▸ **Task brief**: Repeat every line of the material, character for character.
'''
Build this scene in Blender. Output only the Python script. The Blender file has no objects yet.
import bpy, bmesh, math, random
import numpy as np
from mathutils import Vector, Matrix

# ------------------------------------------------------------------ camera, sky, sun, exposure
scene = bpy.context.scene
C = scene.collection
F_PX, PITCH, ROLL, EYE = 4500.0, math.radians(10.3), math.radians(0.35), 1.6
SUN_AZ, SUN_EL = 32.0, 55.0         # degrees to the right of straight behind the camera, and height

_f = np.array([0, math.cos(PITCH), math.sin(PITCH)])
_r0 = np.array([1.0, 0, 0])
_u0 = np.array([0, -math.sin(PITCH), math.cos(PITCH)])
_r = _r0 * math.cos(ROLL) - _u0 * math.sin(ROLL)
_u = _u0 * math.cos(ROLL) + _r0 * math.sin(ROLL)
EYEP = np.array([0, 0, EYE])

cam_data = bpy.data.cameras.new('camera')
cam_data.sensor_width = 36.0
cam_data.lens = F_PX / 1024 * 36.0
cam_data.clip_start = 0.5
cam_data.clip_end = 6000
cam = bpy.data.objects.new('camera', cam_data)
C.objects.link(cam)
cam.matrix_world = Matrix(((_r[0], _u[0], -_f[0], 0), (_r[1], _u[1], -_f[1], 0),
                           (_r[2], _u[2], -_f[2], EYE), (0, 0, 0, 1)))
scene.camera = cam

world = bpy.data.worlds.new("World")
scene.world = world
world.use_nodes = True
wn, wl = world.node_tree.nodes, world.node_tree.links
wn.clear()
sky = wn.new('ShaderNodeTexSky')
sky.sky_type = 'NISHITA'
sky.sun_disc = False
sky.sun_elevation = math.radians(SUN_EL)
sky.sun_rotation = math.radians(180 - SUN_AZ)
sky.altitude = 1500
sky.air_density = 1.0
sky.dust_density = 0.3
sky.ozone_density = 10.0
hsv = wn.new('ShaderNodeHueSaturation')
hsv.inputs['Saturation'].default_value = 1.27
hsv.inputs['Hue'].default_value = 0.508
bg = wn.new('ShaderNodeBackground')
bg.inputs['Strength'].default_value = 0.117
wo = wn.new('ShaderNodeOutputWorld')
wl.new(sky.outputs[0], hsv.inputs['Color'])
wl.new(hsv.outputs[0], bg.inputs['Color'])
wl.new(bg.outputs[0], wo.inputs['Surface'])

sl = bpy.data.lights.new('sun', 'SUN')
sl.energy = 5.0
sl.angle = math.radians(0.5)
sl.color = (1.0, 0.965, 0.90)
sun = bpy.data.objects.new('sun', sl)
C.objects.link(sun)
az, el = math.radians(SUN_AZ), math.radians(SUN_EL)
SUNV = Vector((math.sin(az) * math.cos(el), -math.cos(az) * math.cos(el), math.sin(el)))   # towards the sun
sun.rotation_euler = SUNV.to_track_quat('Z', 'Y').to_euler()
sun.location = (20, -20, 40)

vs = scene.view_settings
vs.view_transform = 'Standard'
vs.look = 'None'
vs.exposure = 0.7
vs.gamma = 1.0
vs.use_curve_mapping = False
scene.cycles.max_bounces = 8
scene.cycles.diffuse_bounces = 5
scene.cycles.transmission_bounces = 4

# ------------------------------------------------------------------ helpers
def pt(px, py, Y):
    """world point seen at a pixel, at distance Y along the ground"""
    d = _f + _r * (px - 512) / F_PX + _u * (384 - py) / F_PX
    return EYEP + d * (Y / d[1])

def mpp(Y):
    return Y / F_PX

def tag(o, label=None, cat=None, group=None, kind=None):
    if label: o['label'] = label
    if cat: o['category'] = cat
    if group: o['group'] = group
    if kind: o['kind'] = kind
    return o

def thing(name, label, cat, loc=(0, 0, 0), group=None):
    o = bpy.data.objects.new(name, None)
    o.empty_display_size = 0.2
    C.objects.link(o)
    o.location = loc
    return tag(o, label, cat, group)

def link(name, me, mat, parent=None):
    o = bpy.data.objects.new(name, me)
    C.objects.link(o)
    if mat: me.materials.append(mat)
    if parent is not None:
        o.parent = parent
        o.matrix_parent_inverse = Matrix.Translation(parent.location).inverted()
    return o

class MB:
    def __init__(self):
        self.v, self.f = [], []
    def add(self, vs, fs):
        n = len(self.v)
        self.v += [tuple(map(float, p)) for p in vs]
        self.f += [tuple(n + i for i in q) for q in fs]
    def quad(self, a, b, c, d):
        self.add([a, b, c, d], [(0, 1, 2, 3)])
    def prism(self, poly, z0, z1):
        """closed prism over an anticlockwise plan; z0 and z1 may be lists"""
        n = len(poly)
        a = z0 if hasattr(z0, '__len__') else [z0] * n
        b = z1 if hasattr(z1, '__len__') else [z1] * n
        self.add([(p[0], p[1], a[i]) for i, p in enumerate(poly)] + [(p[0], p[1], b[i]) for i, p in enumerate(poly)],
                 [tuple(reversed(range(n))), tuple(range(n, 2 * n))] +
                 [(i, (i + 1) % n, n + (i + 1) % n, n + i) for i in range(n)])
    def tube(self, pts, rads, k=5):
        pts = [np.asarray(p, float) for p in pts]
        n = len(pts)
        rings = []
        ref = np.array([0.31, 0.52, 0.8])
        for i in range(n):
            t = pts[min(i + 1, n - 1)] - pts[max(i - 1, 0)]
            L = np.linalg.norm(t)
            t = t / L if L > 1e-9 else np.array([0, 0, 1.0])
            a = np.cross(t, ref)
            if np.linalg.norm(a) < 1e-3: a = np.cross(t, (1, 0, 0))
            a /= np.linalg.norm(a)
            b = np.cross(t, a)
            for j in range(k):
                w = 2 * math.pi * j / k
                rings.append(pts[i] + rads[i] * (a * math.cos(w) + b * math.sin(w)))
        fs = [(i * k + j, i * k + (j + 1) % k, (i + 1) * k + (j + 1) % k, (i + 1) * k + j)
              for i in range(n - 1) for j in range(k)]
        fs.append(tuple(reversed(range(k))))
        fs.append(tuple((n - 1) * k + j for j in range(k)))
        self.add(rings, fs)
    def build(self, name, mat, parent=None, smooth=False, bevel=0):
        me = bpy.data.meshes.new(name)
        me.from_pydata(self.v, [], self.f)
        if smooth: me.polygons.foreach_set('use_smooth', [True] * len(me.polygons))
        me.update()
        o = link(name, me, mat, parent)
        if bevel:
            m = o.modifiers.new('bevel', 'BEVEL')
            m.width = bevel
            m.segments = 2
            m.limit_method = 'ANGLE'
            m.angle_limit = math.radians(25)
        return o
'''
▸ **Task response**:
Build this scene in Blender. Output only the Python script. The Blender file has no objects yet.
import bpy, bmesh, math, random
import numpy as np
from mathutils import Vector, Matrix

# ------------------------------------------------------------------ camera, sky, sun, exposure
scene = bpy.context.scene
C = scene.collection
F_PX, PITCH, ROLL, EYE = 4500.0, math.radians(10.3), math.radians(0.35), 1.6
SUN_AZ, SUN_EL = 32.0, 55.0         # degrees to the right of straight behind the camera, and height

_f = np.array([0, math.cos(PITCH), math.sin(PITCH)])
_r0 = np.array([1.0, 0, 0])
_u0 = np.array([0, -math.sin(PITCH), math.cos(PITCH)])
_r = _r0 * math.cos(ROLL) - _u0 * math.sin(ROLL)
_u = _u0 * math.cos(ROLL) + _r0 * math.sin(ROLL)
EYEP = np.array([0, 0, EYE])

cam_data = bpy.data.cameras.new('camera')
cam_data.sensor_width = 36.0
cam_data.lens = F_PX / 1024 * 36.0
cam_data.clip_start = 0.5
cam_data.clip_end = 6000
cam = bpy.data.objects.new('camera', cam_data)
C.objects.link(cam)
cam.matrix_world = Matrix(((_r[0], _u[0], -_f[0], 0), (_r[1], _u[1], -_f[1], 0),
                           (_r[2], _u[2], -_f[2], EYE), (0, 0, 0, 1)))
scene.camera = cam

world = bpy.data.worlds.new("World")
scene.world = world
world.use_nodes = True
wn, wl = world.node_tree.nodes, world.node_tree.links
wn.clear()
sky = wn.new('ShaderNodeTexSky')
sky.sky_type = 'NISHITA'
sky.sun_disc = False
sky.sun_elevation = math.radians(SUN_EL)
sky.sun_rotation = math.radians(180 - SUN_AZ)
sky.altitude = 1500
sky.air_density = 1.0
sky.dust_density = 0.3
sky.ozone_density = 10.0
hsv = wn.new('ShaderNodeHueSaturation')
hsv.inputs['Saturation'].default_value = 1.27
hsv.inputs['Hue'].default_value = 0.508
bg = wn.new('ShaderNodeBackground')
bg.inputs['Strength'].default_value = 0.117
wo = wn.new('ShaderNodeOutputWorld')
wl.new(sky.outputs[0], hsv.inputs['Color'])
wl.new(hsv.outputs[0], bg.inputs['Color'])
wl.new(bg.outputs[0], wo.inputs['Surface'])

sl = bpy.data.lights.new('sun', 'SUN')
sl.energy = 5.0
sl.angle = math.radians(0.5)
sl.color = (1.0, 0.965, 0.90)
sun = bpy.data.objects.new('sun', sl)
C.objects.link(sun)
az, el = math.radians(SUN_AZ), math.radians(SUN_EL)
SUNV = Vector((math.sin(az) * math.cos(el), -math.cos(az) * math.cos(el), math.sin(el)))   # towards the sun
sun.rotation_euler = SUNV.to_track_quat('Z', 'Y').to_euler()
sun.location = (20, -20, 40)

vs = scene.view_settings
vs.view_transform = 'Standard'
vs.look = 'None'
vs.exposure = 0.7
vs.gamma = 1.0
vs.use_curve_mapping = False
scene.cycles.max_bounces = 8
scene.cycles.diffuse_bounces = 5
scene.cycles.transmission_bounces = 4

# ------------------------------------------------------------------ helpers
def pt(px, py, Y):
    """world point seen at a pixel, at distance Y along the ground"""
    d = _f + _r * (px - 512) / F_PX + _u * (384 - py) / F_PX
    return EYEP + d * (Y / d[1])

def mpp(Y):
    return Y / F_PX

def tag(o, label=None, cat=None, group=None, kind=None):
    if label: o['label'] = label
    if cat: o['category'] = cat
    if group: o['group'] = group
    if kind: o['kind'] = kind
    return o

def thing(name, label, cat, loc=(0, 0, 0), group=None):
    o = bpy.data.objects.new(name, None)
    o.empty_display_size = 0.2
    C.objects.link(o)
    o.location = loc
    return tag(o, label, cat, group)

def link(name, me, mat, parent=None):
    o = bpy.data.objects.new(name, me)
    C.objects.link(o)
    if mat: me.materials.append(mat)
    if parent is not None:
        o.parent = parent
        o.matrix_parent_inverse = Matrix.Translation(parent.location).inverted()
    return o

class MB:
    def __init__(self):
        self.v, self.f = [], []
    def add(self, vs, fs):
        n = len(self.v)
        self.v += [tuple(map(float, p)) for p in vs]
        self.f += [tuple(n + i for i in q) for q in fs]
    def quad(self, a, b, c, d):
        self.add([a, b, c, d], [(0, 1, 2, 3)])
    def prism(self, poly, z0, z1):
        """closed prism over an anticlockwise plan; z0 and z1 may be lists"""
        n = len(poly)
        a = z0 if hasattr(z0, '__len__') else [z0] * n
        b = z1 if hasattr(z1, '__len__') else [z1] * n
        self.add([(p[0], p[1], a[i]) for i, p in enumerate(poly)] + [(p[0], p[1], b[i]) for i, p in enumerate(poly)],
                 [tuple(reversed(range(n))), tuple(range(n, 2 * n))] +
                 [(i, (i + 1) % n, n + (i + 1) % n, n + i) for i in range(n)])
    def tube(self, pts, rads, k=5):
        pts = [np.asarray(p, float) for p in pts]
        n = len(pts)
        rings = []
        ref = np.array([0.31, 0.52, 0.8])
        for i in range(n):
            t = pts[min(i + 1, n - 1)] - pts[max(i - 1, 0)]
            L = np.linalg.norm(t)
            t = t / L if L > 1e-9 else np.array([0, 0, 1.0])
            a = np.cross(t, ref)
            if np.linalg.norm(a) < 1e-3: a = np.cross(t, (1, 0, 0))
            a /= np.linalg.norm(a)
            b = np.cross(t, a)
            for j in range(k):
                w = 2 * math.pi * j / k
                rings.append(pts[i] + rads[i] * (a * math.cos(w) + b * math.sin(w)))
        fs = [(i * k + j, i * k + (j + 1) % k, (i + 1) * k + (j + 1) % k, (i + 1) * k + j)
              for i in range(n - 1) for j in range(k)]
        fs.append(tuple(reversed(range(k))))
        fs.append(tuple((n - 1) * k + j for j in range(k)))
        self.add(rings, fs)
    def build(self, name, mat, parent=None, smooth=False, bevel=0):
        me = bpy.data.meshes.new(name)
        me.from_pydata(self.v, [], self.f)
        if smooth: me.polygons.foreach_set('use_smooth', [True] * len(me.polygons))
        me.update()
        o = link(name, me, mat, parent)
        if bevel:
            m = o.modifiers.new('bevel', 'BEVEL')
            m.width = bevel
            m.segments = 2
            m.limit_method = 'ANGLE'
            m.angle_limit = math.radians(25)
        return o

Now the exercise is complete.